The new study shows marine animals have a role in transporting plastics throughout the ecosystem, says University of Toronto ecologist Chelsea Rochman, who studies contaminants in aquatic ecosystems but was not involved in the new research.
“What I think is interesting is that some of these birds forage quite far out to sea and now they’re coming onto land and shuttling that plastic around,” says Rochman. “Should we be surprised that it’s in their poop? Probably not. Should we be thinking about it? Probably.”
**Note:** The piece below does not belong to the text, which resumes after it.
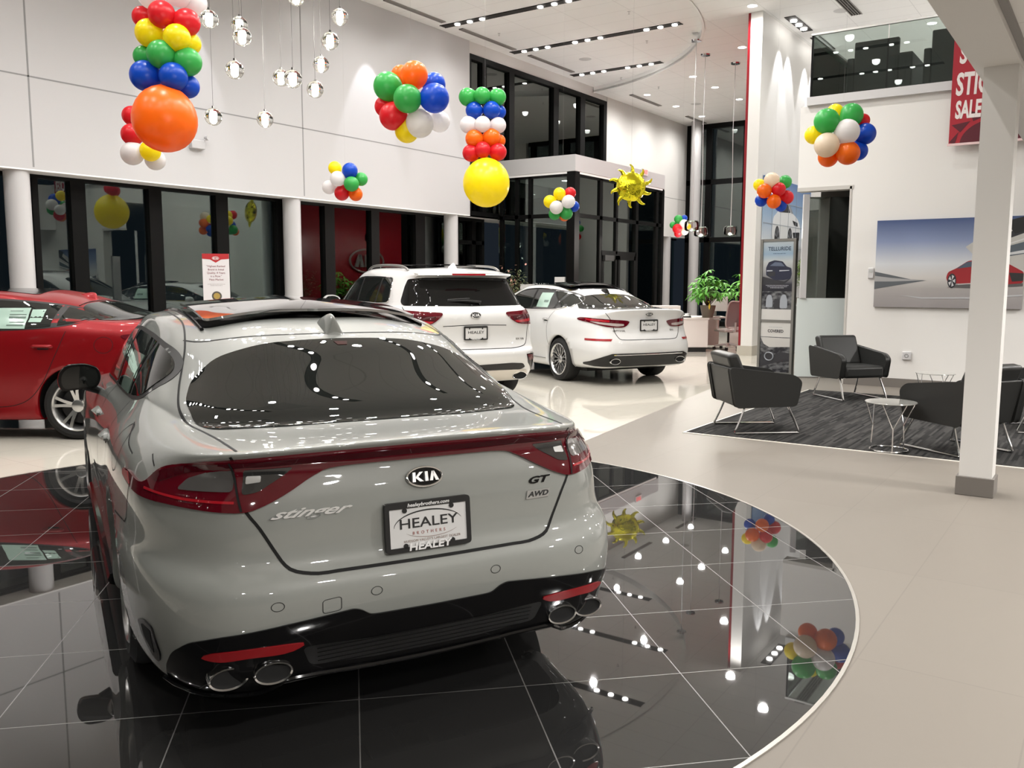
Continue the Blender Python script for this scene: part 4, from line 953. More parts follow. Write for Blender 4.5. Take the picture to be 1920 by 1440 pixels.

Provencher suspects that vast numbers of plastic-eating birds pooping in the same place could create halos of plastic pollution around the colonies. Previous research has shown that seabirds transport chemical pollutants such as DDT and PCBs from the ocean to land. Not only could microplastics add to the pollution burden, but endocrine-disrupting phthalates and other harmful chemicals used to manufacture plastics could leach out. On top of that, plastics are themselves magnets for waterborne pollutants.
An estimated 4.4 to 12.7 million tonnes of plastics enter the oceans annually, where more than 100 species of seabirds have been found to ingest them, either directly or in plastic-contaminated prey.
“The more plastics the birds have in their stomach, the more they poop out,” Provencher says. “That means that for birds that are colonial, that hang out by the tens of thousands, there is a potential for that poop to make a difference” to the wider ecosystem.
Scientists don’t yet know how the excreted plastics may affect soil and marine ecosystems. “We’re just on the cusp of figuring out what is going on with guano and plastics,” says study coauthor Mark Mallory, also at Acadia University. In a worst-case scenario, Mallory says, plastic runoff could enter the ocean food web and be eaten by larger predators, further concentrating the pollution. The researchers will be investigating the potential ecosystem effects of plastics around fulmar colonies in northern Canada later this summer.